[Items listed in a dataset]

------------------------------------------------------------------------

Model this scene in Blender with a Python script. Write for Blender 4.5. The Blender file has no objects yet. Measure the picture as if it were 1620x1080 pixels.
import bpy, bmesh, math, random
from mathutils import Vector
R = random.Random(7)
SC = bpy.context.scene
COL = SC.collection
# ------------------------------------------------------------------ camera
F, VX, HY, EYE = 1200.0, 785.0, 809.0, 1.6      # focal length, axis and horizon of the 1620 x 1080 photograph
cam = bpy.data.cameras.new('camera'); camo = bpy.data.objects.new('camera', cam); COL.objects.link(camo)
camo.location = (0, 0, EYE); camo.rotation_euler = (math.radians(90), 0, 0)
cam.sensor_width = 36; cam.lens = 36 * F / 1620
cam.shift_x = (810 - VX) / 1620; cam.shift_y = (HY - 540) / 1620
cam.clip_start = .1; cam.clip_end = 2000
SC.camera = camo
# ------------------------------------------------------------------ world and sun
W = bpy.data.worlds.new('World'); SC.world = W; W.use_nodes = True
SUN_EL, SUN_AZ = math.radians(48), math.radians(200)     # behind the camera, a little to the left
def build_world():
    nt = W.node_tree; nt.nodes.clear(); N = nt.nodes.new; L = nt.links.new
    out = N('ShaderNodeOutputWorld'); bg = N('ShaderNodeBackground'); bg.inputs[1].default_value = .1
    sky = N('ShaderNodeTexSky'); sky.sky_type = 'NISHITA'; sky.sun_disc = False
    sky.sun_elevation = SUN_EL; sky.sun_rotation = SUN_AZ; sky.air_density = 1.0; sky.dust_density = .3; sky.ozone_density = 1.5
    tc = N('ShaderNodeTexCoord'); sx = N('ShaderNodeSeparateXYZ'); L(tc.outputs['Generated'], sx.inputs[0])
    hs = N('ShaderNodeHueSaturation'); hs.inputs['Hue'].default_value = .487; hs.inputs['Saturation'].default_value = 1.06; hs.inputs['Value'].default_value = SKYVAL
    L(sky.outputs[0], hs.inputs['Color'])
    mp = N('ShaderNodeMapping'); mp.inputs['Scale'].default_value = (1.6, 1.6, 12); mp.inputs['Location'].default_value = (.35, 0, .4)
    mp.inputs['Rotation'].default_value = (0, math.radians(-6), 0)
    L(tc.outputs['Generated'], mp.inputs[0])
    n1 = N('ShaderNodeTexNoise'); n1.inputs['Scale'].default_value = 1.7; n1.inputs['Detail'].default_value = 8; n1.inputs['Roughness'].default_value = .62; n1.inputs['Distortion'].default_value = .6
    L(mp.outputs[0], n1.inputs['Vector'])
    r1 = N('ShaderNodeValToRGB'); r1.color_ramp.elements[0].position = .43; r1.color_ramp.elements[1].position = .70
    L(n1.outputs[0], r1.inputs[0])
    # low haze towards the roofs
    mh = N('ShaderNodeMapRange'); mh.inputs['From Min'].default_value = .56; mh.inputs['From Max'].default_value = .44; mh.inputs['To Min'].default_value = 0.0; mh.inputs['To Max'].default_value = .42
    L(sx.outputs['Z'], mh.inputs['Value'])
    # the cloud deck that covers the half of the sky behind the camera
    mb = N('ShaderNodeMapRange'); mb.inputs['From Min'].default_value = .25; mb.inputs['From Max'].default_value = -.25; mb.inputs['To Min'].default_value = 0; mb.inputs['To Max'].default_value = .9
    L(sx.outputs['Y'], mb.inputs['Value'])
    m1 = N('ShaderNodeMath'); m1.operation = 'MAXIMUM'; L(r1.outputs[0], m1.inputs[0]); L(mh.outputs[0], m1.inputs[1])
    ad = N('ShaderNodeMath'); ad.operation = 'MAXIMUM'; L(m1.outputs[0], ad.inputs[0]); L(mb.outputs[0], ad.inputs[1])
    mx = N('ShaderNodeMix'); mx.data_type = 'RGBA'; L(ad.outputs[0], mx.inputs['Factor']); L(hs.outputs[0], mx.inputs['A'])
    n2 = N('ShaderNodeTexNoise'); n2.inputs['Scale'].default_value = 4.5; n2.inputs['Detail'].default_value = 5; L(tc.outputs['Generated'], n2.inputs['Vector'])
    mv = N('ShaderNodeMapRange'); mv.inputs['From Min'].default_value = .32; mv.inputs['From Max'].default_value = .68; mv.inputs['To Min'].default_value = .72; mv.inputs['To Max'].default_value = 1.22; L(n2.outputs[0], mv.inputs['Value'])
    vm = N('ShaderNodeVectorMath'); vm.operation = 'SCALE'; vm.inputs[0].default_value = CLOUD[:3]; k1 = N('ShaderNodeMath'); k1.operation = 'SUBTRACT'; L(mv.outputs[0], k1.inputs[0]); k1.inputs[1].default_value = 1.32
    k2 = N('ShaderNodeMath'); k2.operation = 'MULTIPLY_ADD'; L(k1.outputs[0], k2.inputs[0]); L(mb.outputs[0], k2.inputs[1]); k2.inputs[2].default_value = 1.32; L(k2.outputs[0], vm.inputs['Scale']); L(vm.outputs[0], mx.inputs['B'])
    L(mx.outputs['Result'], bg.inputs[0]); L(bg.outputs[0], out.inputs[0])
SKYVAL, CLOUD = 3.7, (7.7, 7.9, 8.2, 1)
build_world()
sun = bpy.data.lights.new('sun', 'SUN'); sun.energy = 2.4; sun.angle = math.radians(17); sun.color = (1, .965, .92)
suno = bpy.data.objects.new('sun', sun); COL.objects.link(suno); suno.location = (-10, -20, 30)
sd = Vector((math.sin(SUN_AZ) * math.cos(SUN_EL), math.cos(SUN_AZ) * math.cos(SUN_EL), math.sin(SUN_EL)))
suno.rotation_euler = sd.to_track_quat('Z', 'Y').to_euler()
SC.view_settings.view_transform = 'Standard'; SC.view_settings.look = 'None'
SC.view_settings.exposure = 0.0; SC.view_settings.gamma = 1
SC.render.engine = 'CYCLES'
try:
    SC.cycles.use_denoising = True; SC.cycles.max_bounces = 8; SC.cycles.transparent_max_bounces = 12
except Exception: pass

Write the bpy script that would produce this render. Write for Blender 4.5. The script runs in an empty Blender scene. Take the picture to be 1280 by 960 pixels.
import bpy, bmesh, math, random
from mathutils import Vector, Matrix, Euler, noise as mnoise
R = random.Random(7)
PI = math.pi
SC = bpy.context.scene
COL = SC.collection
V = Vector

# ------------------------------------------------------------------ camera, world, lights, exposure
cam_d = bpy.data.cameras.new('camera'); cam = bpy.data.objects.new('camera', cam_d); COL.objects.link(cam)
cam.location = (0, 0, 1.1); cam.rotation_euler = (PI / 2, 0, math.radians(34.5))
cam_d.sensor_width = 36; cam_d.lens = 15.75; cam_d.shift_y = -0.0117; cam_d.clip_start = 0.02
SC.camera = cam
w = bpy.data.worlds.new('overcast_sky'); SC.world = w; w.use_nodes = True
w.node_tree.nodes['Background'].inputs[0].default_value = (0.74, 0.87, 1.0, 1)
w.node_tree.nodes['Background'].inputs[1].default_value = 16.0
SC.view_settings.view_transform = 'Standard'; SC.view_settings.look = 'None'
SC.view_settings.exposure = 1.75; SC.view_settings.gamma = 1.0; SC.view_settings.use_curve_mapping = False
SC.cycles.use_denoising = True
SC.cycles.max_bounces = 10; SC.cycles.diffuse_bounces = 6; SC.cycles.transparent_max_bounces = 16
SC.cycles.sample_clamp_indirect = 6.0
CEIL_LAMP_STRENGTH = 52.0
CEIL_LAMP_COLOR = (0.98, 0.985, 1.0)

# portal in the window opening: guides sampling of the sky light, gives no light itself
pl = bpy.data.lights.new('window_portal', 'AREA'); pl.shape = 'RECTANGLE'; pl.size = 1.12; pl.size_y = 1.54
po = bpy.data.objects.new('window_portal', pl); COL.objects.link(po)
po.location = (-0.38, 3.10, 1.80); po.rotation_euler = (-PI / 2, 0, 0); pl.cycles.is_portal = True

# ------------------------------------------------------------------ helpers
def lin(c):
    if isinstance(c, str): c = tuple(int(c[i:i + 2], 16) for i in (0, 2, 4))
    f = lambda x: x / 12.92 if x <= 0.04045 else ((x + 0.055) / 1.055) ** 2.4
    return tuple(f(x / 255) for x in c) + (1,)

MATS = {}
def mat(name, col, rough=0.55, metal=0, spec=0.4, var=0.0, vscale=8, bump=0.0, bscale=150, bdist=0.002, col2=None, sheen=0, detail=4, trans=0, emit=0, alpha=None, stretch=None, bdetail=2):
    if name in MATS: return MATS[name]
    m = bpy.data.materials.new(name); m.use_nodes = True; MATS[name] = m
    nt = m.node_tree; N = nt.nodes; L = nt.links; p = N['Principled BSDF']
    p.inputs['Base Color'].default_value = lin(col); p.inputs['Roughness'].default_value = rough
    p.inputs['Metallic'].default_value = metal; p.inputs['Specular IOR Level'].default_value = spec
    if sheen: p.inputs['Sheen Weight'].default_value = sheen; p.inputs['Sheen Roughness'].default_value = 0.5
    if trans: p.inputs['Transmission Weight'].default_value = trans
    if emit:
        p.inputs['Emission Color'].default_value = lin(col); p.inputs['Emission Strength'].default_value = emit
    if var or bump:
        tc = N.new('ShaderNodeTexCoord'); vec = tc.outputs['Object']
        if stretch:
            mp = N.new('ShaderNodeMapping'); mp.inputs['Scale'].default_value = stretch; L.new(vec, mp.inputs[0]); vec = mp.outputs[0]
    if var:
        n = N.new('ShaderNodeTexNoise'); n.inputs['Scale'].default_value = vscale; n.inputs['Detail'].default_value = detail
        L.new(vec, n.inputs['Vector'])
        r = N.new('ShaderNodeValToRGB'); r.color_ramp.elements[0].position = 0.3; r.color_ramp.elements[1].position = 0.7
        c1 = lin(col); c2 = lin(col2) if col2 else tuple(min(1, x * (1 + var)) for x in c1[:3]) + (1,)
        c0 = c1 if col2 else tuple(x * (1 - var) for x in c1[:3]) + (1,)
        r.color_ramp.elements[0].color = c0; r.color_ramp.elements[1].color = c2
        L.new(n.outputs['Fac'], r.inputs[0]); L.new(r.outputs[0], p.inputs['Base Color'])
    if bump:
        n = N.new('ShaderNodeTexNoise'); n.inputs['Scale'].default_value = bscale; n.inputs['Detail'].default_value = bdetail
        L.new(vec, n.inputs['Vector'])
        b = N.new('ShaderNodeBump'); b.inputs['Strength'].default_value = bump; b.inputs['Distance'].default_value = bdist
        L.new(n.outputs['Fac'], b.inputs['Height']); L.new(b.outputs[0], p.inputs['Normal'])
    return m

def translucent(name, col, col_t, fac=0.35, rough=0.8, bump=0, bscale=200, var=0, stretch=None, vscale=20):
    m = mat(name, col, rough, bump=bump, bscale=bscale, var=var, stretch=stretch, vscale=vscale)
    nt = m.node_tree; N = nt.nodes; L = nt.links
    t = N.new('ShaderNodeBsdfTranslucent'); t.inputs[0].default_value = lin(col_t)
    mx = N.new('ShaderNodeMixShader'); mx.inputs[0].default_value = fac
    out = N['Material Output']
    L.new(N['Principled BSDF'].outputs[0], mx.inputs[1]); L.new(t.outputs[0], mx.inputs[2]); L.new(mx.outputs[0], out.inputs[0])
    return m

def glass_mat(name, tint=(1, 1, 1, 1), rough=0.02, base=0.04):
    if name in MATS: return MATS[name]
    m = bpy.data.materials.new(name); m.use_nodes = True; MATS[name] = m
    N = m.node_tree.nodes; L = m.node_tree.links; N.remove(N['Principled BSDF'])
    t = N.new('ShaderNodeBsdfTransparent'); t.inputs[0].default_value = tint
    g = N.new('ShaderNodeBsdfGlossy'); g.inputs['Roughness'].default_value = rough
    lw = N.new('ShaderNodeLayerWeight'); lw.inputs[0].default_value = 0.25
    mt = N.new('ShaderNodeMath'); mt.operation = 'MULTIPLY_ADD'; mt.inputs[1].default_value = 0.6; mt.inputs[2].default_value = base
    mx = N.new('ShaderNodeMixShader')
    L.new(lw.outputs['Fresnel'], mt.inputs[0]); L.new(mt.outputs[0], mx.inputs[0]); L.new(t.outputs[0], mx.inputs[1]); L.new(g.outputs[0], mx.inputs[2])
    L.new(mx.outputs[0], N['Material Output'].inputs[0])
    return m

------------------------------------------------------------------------

Requirement: Give again, word for word, only the lines running from the line with "Write the bpy" through the line with "CEIL_LAMP_COLOR = (0.98, 0.985, 1.0)"; include both of those lines.

Finished task:
Write the bpy script that would produce this render. Write for Blender 4.5. The script runs in an empty Blender scene. Take the picture to be 1280 by 960 pixels.
import bpy, bmesh, math, random
from mathutils import Vector, Matrix, Euler, noise as mnoise
R = random.Random(7)
PI = math.pi
SC = bpy.context.scene
COL = SC.collection
V = Vector

# ------------------------------------------------------------------ camera, world, lights, exposure
cam_d = bpy.data.cameras.new('camera'); cam = bpy.data.objects.new('camera', cam_d); COL.objects.link(cam)
cam.location = (0, 0, 1.1); cam.rotation_euler = (PI / 2, 0, math.radians(34.5))
cam_d.sensor_width = 36; cam_d.lens = 15.75; cam_d.shift_y = -0.0117; cam_d.clip_start = 0.02
SC.camera = cam
w = bpy.data.worlds.new('overcast_sky'); SC.world = w; w.use_nodes = True
w.node_tree.nodes['Background'].inputs[0].default_value = (0.74, 0.87, 1.0, 1)
w.node_tree.nodes['Background'].inputs[1].default_value = 16.0
SC.view_settings.view_transform = 'Standard'; SC.view_settings.look = 'None'
SC.view_settings.exposure = 1.75; SC.view_settings.gamma = 1.0; SC.view_settings.use_curve_mapping = False
SC.cycles.use_denoising = True
SC.cycles.max_bounces = 10; SC.cycles.diffuse_bounces = 6; SC.cycles.transparent_max_bounces = 16
SC.cycles.sample_clamp_indirect = 6.0
CEIL_LAMP_STRENGTH = 52.0
CEIL_LAMP_COLOR = (0.98, 0.985, 1.0)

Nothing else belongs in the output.